§ **GIVEN INSTRUCTION**
Write the material out again exactly.

__________

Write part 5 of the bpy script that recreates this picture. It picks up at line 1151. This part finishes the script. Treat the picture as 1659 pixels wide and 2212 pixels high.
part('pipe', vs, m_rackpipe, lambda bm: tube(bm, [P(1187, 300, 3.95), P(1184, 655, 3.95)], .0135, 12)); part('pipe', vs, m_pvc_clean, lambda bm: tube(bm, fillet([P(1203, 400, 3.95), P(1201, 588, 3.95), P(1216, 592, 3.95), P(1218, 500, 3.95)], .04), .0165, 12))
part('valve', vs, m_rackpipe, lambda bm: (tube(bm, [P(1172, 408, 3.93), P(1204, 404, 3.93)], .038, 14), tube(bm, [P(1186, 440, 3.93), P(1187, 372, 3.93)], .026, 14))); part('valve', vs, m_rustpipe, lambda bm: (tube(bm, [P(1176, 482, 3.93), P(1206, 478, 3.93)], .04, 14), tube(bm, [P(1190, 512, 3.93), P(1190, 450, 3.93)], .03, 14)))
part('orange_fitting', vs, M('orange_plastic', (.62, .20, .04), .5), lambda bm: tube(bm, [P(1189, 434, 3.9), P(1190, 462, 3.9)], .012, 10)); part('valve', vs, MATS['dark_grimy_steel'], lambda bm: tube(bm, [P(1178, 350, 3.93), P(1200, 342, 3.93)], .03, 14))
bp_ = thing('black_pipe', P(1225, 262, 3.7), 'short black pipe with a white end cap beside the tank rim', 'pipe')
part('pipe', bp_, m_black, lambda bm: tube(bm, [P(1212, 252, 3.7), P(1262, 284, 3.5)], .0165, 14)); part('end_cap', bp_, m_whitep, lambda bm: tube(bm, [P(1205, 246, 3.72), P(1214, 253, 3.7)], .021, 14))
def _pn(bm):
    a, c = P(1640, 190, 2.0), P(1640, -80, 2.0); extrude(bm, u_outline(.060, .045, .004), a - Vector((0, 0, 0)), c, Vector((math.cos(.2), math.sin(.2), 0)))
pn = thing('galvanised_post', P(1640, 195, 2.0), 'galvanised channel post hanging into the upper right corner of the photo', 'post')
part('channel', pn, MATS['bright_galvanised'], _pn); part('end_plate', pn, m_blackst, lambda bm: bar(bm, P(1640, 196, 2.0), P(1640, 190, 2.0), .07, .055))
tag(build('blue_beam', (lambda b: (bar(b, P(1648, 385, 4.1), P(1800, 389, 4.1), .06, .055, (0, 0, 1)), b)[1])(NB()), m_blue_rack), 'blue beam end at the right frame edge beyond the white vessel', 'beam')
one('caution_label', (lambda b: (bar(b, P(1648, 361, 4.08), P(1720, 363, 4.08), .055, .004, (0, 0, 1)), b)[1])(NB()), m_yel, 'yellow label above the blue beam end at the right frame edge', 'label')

__________

§ **EXERCISE ANSWER**
Write part 5 of the bpy script that recreates this picture. It picks up at line 1151. This part finishes the script. Treat the picture as 1659 pixels wide and 2212 pixels high.
part('pipe', vs, m_rackpipe, lambda bm: tube(bm, [P(1187, 300, 3.95), P(1184, 655, 3.95)], .0135, 12)); part('pipe', vs, m_pvc_clean, lambda bm: tube(bm, fillet([P(1203, 400, 3.95), P(1201, 588, 3.95), P(1216, 592, 3.95), P(1218, 500, 3.95)], .04), .0165, 12))
part('valve', vs, m_rackpipe, lambda bm: (tube(bm, [P(1172, 408, 3.93), P(1204, 404, 3.93)], .038, 14), tube(bm, [P(1186, 440, 3.93), P(1187, 372, 3.93)], .026, 14))); part('valve', vs, m_rustpipe, lambda bm: (tube(bm, [P(1176, 482, 3.93), P(1206, 478, 3.93)], .04, 14), tube(bm, [P(1190, 512, 3.93), P(1190, 450, 3.93)], .03, 14)))
part('orange_fitting', vs, M('orange_plastic', (.62, .20, .04), .5), lambda bm: tube(bm, [P(1189, 434, 3.9), P(1190, 462, 3.9)], .012, 10)); part('valve', vs, MATS['dark_grimy_steel'], lambda bm: tube(bm, [P(1178, 350, 3.93), P(1200, 342, 3.93)], .03, 14))
bp_ = thing('black_pipe', P(1225, 262, 3.7), 'short black pipe with a white end cap beside the tank rim', 'pipe')
part('pipe', bp_, m_black, lambda bm: tube(bm, [P(1212, 252, 3.7), P(1262, 284, 3.5)], .0165, 14)); part('end_cap', bp_, m_whitep, lambda bm: tube(bm, [P(1205, 246, 3.72), P(1214, 253, 3.7)], .021, 14))
def _pn(bm):
    a, c = P(1640, 190, 2.0), P(1640, -80, 2.0); extrude(bm, u_outline(.060, .045, .004), a - Vector((0, 0, 0)), c, Vector((math.cos(.2), math.sin(.2), 0)))
pn = thing('galvanised_post', P(1640, 195, 2.0), 'galvanised channel post hanging into the upper right corner of the photo', 'post')
part('channel', pn, MATS['bright_galvanised'], _pn); part('end_plate', pn, m_blackst, lambda bm: bar(bm, P(1640, 196, 2.0), P(1640, 190, 2.0), .07, .055))
tag(build('blue_beam', (lambda b: (bar(b, P(1648, 385, 4.1), P(1800, 389, 4.1), .06, .055, (0, 0, 1)), b)[1])(NB()), m_blue_rack), 'blue beam end at the right frame edge beyond the white vessel', 'beam')
one('caution_label', (lambda b: (bar(b, P(1648, 361, 4.08), P(1720, 363, 4.08), .055, .004, (0, 0, 1)), b)[1])(NB()), m_yel, 'yellow label above the blue beam end at the right frame edge', 'label')